On Wed, Jun 05, 2013 at 06:33:16PM -0400, Rich Kulawiec wrote:
> One more point: operations that are this incompetent and negligent
> cannot possibly provide any real assurance of security and privacy
> to their users, because their putative operators are no longer in
> full control of them.  Not really.  Oh, they can make noises about
> doing so, and they can pretend that they're doing so...but they can't.
> 
> ---rsk
> 
> [1] One of the most profound, useful, cogent statements on this
> point comes from Paul Vixie via the NANOG mailing list:
> 
>       If you give people the means to hurt you, and they do it, and
>       you take no action except to continue giving them the means to
>       hurt you, and they take no action except to keep hurting you,
>       then one of the ways you can describe the situation is "it isn't
>       scaling well".
> 
> This explains, in one sentence, precisely why we have a spam problem
> in 2013, thirty years after the fix for it was completely understood.
> 
> [2] One baseline test of this is to find out whether mail to the RFC-2142
> stipulated address abuse@[domain] is handled properly.  Responsible,
> professional operations route traffic sent to that address to a person
> or a team (depending on operation size/scope) who are ready and able
> to immediately investigate incidents and make the abuse stop.
> Irresponsible/abuse magnet operations route it to autoresponders
> and/or incompetent people, or blackhole it, or forward it to the 
> abusers (yes, really) or simply don't support the address.

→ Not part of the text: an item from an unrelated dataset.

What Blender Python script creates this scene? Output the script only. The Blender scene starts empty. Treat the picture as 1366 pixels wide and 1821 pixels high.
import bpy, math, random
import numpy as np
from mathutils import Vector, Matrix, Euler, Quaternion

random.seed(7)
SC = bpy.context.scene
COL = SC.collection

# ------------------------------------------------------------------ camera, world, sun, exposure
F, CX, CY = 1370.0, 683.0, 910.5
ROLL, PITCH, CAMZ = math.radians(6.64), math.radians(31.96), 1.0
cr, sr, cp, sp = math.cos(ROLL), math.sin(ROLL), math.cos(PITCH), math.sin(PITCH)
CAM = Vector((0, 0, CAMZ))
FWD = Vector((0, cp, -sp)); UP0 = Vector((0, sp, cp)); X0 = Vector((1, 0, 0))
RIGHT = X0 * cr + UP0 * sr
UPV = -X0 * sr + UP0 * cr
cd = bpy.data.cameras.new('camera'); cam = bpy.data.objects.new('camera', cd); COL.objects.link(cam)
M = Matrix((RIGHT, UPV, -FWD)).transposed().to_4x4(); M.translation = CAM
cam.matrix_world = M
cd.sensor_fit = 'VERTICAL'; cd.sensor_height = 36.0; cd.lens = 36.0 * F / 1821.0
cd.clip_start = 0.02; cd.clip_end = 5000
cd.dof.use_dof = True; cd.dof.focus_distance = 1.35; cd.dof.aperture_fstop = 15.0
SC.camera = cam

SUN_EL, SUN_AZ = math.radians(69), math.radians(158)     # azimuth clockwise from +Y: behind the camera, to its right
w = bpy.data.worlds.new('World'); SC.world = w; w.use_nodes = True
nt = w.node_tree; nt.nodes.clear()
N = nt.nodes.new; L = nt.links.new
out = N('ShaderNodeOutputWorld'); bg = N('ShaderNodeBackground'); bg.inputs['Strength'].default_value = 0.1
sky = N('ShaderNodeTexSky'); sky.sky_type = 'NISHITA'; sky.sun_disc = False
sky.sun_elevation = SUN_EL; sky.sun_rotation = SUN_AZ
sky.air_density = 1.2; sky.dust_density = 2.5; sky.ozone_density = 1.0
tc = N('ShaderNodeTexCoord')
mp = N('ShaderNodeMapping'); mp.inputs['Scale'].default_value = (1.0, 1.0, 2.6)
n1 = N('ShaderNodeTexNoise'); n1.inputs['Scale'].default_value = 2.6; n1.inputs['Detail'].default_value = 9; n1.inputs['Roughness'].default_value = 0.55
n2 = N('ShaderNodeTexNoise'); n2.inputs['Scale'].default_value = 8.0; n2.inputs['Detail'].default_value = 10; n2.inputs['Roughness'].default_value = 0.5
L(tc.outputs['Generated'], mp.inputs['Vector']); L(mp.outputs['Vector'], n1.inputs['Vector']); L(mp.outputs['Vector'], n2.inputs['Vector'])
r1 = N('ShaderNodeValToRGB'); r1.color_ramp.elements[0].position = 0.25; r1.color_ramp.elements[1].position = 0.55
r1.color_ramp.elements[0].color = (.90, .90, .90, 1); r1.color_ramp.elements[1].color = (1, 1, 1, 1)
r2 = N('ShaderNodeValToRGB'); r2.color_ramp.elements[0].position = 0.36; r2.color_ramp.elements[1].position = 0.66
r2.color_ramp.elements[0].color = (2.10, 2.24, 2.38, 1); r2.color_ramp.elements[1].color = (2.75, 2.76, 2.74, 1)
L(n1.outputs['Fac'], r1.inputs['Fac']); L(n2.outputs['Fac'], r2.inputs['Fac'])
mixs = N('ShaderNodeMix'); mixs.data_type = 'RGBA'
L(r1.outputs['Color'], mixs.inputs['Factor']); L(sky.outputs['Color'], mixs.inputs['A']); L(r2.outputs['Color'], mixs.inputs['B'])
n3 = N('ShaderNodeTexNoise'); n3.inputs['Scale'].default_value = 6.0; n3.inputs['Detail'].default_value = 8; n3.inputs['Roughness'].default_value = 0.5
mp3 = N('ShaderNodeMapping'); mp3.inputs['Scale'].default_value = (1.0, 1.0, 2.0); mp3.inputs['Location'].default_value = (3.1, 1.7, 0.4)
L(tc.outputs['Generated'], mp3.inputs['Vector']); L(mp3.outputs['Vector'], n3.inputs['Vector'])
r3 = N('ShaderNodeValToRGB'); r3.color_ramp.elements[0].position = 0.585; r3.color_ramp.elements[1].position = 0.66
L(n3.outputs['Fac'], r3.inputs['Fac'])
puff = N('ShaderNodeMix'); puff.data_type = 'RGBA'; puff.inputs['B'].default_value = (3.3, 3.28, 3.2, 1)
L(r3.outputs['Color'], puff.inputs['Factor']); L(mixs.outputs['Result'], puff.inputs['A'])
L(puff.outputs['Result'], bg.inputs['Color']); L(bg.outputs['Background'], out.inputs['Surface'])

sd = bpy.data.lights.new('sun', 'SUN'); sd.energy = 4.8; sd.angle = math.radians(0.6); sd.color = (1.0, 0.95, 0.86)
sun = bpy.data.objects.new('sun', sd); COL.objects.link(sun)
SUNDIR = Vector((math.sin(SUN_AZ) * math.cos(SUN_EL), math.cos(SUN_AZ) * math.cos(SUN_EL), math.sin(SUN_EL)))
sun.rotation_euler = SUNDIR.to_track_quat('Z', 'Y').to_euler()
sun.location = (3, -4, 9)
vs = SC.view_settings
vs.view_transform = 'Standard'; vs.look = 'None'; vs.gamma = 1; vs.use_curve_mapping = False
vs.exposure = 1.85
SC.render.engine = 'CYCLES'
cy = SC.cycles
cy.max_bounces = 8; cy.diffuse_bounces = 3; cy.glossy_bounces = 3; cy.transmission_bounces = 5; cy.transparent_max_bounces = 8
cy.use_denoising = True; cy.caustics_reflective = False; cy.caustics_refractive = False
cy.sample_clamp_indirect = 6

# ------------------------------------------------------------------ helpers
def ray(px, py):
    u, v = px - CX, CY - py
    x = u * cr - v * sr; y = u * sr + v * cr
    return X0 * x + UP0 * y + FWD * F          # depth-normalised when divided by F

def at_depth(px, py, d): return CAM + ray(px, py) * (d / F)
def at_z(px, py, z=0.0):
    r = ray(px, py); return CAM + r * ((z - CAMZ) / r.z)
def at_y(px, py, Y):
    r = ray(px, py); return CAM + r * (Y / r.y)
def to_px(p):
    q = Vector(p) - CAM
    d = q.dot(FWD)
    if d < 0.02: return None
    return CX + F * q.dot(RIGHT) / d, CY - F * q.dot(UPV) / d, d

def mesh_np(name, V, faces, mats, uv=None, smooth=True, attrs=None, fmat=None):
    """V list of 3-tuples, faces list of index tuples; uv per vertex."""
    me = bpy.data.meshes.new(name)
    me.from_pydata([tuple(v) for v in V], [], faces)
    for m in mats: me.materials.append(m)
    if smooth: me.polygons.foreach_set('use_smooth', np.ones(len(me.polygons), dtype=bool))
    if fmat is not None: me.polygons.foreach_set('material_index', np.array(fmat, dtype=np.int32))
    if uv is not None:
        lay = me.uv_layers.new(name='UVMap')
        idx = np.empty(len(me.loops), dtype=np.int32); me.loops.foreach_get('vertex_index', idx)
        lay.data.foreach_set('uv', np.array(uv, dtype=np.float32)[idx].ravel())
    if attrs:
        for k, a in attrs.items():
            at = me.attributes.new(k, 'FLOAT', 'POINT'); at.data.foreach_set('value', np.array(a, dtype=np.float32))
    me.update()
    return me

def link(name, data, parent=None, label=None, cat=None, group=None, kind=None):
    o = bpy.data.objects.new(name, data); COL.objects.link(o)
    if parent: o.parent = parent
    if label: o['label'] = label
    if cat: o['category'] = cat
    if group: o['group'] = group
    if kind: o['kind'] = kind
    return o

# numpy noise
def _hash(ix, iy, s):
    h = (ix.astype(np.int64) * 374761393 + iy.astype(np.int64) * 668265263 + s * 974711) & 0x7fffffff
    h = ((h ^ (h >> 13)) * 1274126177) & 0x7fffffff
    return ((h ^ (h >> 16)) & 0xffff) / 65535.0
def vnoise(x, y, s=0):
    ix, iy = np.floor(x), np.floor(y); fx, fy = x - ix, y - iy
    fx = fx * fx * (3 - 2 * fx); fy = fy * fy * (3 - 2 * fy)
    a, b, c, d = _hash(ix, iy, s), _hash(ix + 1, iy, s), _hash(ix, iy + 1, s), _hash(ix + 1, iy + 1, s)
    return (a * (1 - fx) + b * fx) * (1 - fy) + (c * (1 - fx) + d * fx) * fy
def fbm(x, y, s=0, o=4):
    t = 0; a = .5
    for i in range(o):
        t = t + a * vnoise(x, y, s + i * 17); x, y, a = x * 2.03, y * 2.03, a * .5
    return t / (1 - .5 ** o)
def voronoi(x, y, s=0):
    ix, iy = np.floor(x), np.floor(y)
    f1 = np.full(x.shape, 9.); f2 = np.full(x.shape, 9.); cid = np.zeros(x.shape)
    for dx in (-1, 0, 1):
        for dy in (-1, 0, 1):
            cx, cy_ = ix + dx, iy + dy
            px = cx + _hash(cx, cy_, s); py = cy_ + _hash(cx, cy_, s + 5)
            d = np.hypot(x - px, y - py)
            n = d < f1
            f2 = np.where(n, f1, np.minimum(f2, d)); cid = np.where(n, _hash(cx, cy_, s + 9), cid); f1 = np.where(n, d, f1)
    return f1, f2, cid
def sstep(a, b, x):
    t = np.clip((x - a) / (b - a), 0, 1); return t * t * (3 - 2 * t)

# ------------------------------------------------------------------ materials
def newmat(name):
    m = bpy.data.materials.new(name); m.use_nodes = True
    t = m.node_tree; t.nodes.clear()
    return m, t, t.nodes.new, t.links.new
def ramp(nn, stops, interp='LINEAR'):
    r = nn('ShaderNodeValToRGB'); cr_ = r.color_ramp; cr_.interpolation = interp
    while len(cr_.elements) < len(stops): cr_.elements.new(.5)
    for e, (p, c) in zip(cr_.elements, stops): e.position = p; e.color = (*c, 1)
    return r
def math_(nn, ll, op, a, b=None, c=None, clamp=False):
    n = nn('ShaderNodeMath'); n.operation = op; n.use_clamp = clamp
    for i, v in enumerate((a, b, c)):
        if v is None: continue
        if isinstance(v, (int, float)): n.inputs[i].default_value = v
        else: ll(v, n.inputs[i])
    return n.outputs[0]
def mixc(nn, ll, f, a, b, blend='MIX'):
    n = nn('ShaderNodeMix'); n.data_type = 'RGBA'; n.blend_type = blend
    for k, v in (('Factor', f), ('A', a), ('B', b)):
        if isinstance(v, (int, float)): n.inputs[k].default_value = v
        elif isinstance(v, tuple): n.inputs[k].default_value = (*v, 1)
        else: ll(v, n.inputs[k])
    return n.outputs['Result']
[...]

This is a really deeply interesting assertion.  You seem to imagine a
bright line of "abuse" that is agreed on by all parties, with a policy
that can be implemented by thoughtful operators to "make the abuse
stop".  I submit that that is not the real world, in many different
dimensions.

I operate a large Tor exit node.  My provider has an abuse helpdesk
which gets quite a large number of complaints due to attackers using Tor
to log into freemail accounts (over SSL) where the freemail provider
includes the IP of the HTTPS client in the Received (or similar) headers
of their outbound spam.

How is my transit provider, or myself as a Tor exit node operator,
supposed to take action to stop this abuse?  Even if I could, I'm
certainly not going to prevent people from logging into their webmail
over HTTPS over Tor.

My provider notifies me when an abuse complaint is filed against my Tor
exit IP address.  Is my provider committing the sin you enumerated
above, of "forward[ing the abuse complaint] to the abuser"?  If I were
running a shady business on this machine rather than a Tor exit node
(which distinction is, apparently, lost on some folks), then I suspect
you'd answer "yes".

The abuse complaints are sometimes very questionable, resulting in
signficant load on the (expensive) "person or team who is ready and able
to immediately investigate" at very low cost to the complainer.